Amazon.com: Your Merlin stories are filled with a natural exuberance and spirit reminiscent of The Once and Future King. How much did T.H. White influence you? How about other fantasy writers like Lloyd Alexander or Madeleine L’Engle?

Barron: You just paid me the highest compliment you could. I think they are among our greatest storytellers ever, and they dramatically influenced me. I would add J.R.R. Tolkien to that list. No one has ever done a better job of bringing the Camelot legend to life than T.H. White, mainly because he understood the importance of character… making characters come so alive that they stand up and walk off the page. His version of the elder Merlin is very influential in my sense of how Merlin himself embraces a combination of wisdom and an ability to cross boundaries. I think of a legend as a tapestry. In this case, the tapestry of Merlin’s tales, which is as rich and luminous and vibrant as any tapestry that’s ever been woven, has a giant hole in it. The crucial, formative time when this young man would have found out he had particular powers, when he would have learned his greatest lessons from nature. So I wanted to weave a few threads that I hope are as luminous as the surrounding tapestry into that hole. And make sure that they fit just perfectly.

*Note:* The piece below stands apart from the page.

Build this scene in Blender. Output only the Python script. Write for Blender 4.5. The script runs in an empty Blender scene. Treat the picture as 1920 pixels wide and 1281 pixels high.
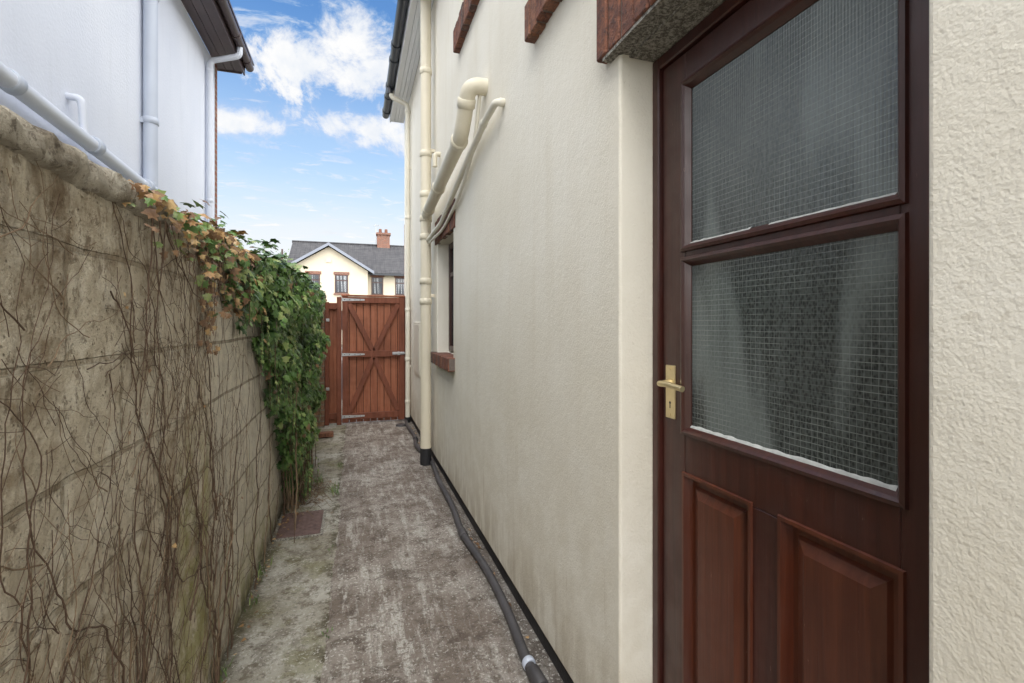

Amazon.com: What’s next for Merlin?

Barron: One more book will complete this five-book epic about his lost years. It will come out in the fall of 2000, and it will be called The Wings of Merlin. In that book, Merlin is going to take his greatest stride spiritually, as well as do something incredibly difficult to save his homeland of Fincayra. In the process, he’s going to somehow have to accept his destiny and walk into the future, even if it means saying goodbye to the people and place he loves the most. What it is that makes him ready to do that, I won’t say, because it would spoil the story–but have your handkerchiefs ready for the last scene!
When it’s done, the five books will take him from that moment he washes ashore in The Lost Years of Merlin, that boy who can’t remember his own name, let alone have any idea of this glorious future that awaits him, to the moment where he knows just what’s in store for him and is ready and wise enough to walk into that central role in legend.